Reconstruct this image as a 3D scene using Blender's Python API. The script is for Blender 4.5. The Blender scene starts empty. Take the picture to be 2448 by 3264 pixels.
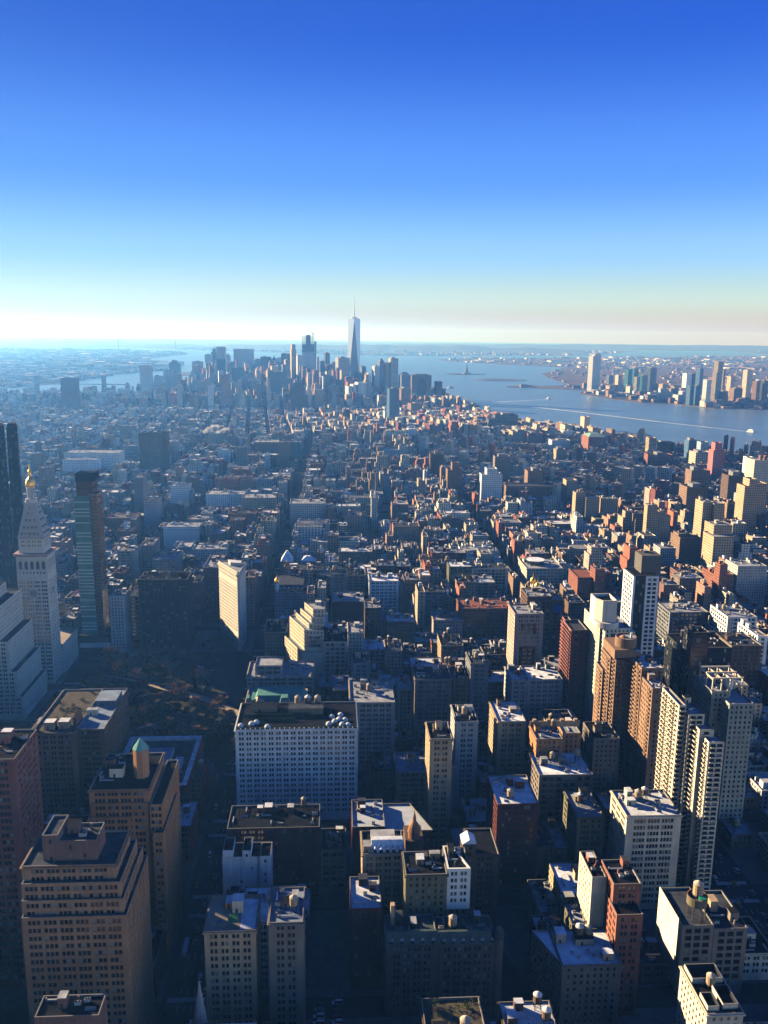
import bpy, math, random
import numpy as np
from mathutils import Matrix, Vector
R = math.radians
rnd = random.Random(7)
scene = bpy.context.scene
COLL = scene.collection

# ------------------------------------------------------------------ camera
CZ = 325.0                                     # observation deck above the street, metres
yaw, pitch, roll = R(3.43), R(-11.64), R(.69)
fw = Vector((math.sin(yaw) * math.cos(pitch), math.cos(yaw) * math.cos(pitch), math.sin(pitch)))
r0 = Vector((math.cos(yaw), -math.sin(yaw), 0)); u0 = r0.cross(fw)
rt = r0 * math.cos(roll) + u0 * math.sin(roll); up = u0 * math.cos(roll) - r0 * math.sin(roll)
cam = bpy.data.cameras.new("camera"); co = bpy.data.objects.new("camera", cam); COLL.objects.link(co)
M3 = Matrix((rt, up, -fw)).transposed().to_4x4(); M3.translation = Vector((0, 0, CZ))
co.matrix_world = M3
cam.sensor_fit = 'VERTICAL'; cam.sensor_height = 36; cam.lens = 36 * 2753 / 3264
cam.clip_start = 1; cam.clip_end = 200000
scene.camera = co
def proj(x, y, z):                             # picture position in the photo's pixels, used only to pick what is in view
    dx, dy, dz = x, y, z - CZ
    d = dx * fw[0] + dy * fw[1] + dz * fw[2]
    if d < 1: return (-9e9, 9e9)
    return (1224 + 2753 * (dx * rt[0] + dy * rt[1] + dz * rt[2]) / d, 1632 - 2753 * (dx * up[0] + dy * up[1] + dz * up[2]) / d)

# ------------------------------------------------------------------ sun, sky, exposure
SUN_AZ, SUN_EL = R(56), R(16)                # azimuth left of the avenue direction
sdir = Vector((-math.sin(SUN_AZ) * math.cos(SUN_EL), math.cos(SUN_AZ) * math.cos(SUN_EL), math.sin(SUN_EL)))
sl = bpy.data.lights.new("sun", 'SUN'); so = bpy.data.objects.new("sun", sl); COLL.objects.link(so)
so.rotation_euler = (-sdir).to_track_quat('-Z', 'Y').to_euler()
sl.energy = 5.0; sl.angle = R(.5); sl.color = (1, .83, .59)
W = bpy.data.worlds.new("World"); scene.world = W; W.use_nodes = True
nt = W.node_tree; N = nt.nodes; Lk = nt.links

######

- What needs to be done -
Set every line down exactly as written, leaving each picture out.

- Exercise response -
Reconstruct this image as a 3D scene using Blender's Python API. The script is for Blender 4.5. The Blender scene starts empty. Take the picture to be 2448 by 3264 pixels.
import bpy, math, random
import numpy as np
from mathutils import Matrix, Vector
R = math.radians
rnd = random.Random(7)
scene = bpy.context.scene
COLL = scene.collection

# ------------------------------------------------------------------ camera
CZ = 325.0                                     # observation deck above the street, metres
yaw, pitch, roll = R(3.43), R(-11.64), R(.69)
fw = Vector((math.sin(yaw) * math.cos(pitch), math.cos(yaw) * math.cos(pitch), math.sin(pitch)))
r0 = Vector((math.cos(yaw), -math.sin(yaw), 0)); u0 = r0.cross(fw)
rt = r0 * math.cos(roll) + u0 * math.sin(roll); up = u0 * math.cos(roll) - r0 * math.sin(roll)
cam = bpy.data.cameras.new("camera"); co = bpy.data.objects.new("camera", cam); COLL.objects.link(co)
M3 = Matrix((rt, up, -fw)).transposed().to_4x4(); M3.translation = Vector((0, 0, CZ))
co.matrix_world = M3
cam.sensor_fit = 'VERTICAL'; cam.sensor_height = 36; cam.lens = 36 * 2753 / 3264
cam.clip_start = 1; cam.clip_end = 200000
scene.camera = co
def proj(x, y, z):                             # picture position in the photo's pixels, used only to pick what is in view
    dx, dy, dz = x, y, z - CZ
    d = dx * fw[0] + dy * fw[1] + dz * fw[2]
    if d < 1: return (-9e9, 9e9)
    return (1224 + 2753 * (dx * rt[0] + dy * rt[1] + dz * rt[2]) / d, 1632 - 2753 * (dx * up[0] + dy * up[1] + dz * up[2]) / d)

# ------------------------------------------------------------------ sun, sky, exposure
SUN_AZ, SUN_EL = R(56), R(16)                # azimuth left of the avenue direction
sdir = Vector((-math.sin(SUN_AZ) * math.cos(SUN_EL), math.cos(SUN_AZ) * math.cos(SUN_EL), math.sin(SUN_EL)))
sl = bpy.data.lights.new("sun", 'SUN'); so = bpy.data.objects.new("sun", sl); COLL.objects.link(so)
so.rotation_euler = (-sdir).to_track_quat('-Z', 'Y').to_euler()
sl.energy = 5.0; sl.angle = R(.5); sl.color = (1, .83, .59)
W = bpy.data.worlds.new("World"); scene.world = W; W.use_nodes = True
nt = W.node_tree; N = nt.nodes; Lk = nt.links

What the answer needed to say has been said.